La festa della Carrese, quindi,  rappresenta un momento essenziale nell’esistenza, in quanto innesta un dinamismo culturale che rivitalizza i significati sottesi a certi gesti religiosi; consolida le radici storiche e religiose che alimentano l’identità; favorisce l’aggregazione sociale e la soluzione dei conflitti all’interno del gruppo; risolve la precarietà esistenziale mediante la valorizzazione del ludico, del gratuito e  dell’edonistico; scandisce  il trascorrere del “tempo sociale”, entro cui si collocano le fasi  della vita individuale, le attività economiche, il trascorrere delle stagioni. Come tale, il termine “festa” è riduttivo: le Carresi devono essere intese come “fatti demologici”, che tengono conto del carattere storico di usi e costumi che valorizzano il carattere spirituale della cultura trasmessa oralmente, espressione della diversità culturale di un popolo e della creatività umana. In questo senso le proteste degli animalisti dovrebbero tenere in maggior conto la nozione di bene culturale immateriale.

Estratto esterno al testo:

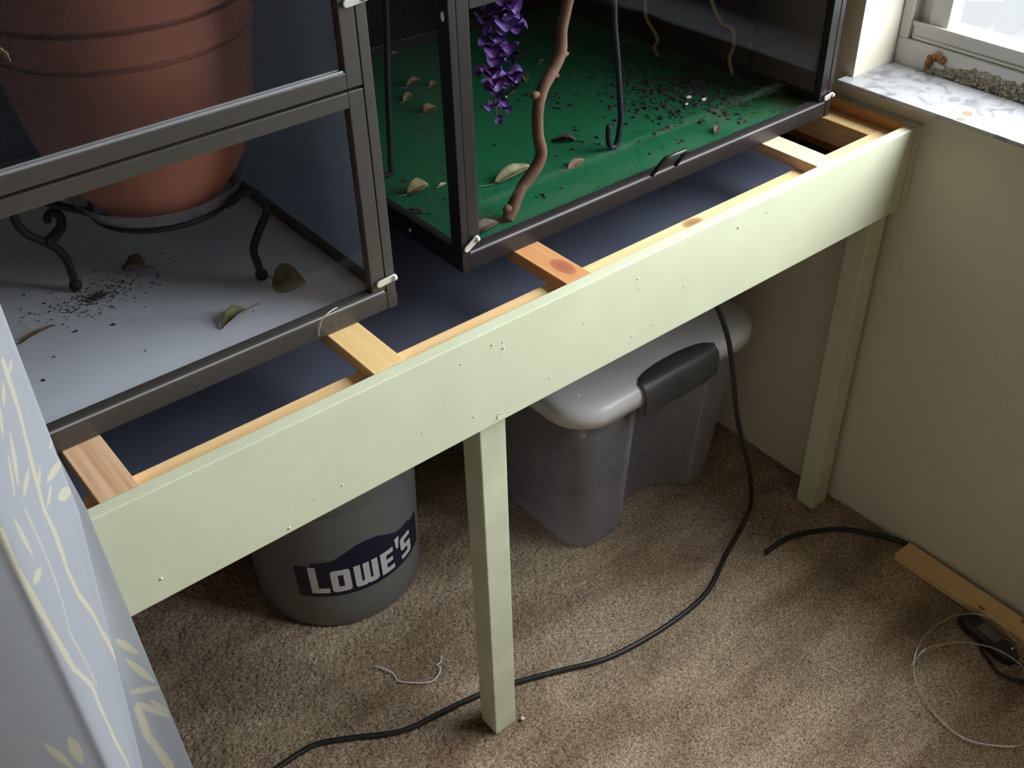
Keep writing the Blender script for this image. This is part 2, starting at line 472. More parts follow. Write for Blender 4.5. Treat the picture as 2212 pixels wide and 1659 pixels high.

La Carrese di Ururi rappresenta un esempio di polisemia identitaria; gli Arbëreshë mantengono sempre la capacità di fare propri gli elementi attinti dall’incontro/scontro con le altre culture, maggioritarie o minoritarie che siano, e di cambiare segno o attribuire più significati allo stesso segno o fattore  identitario. L’identità degli Arbëreshë, infatti, è stata creata attraverso sei elementi, una sorta di cubo di Rubik dell’identità, di cui ogni volta si deve comporre il lato spostando le tessere e gli elementi che lo costruiscono: l’Arbërisht, l’Endogamia (etnica e di villaggio), il Rito greco bizantino (presente solo nelle due Eparchie  di Lungro e Piana degli Albanesi), il Costume (anzi i Costumi, visto che elementi come il Brezi esistono solo nel Costume di Piana degli Albanesi), la Carrese (anzi le Carresi), e la Musica (anzi le Musiche).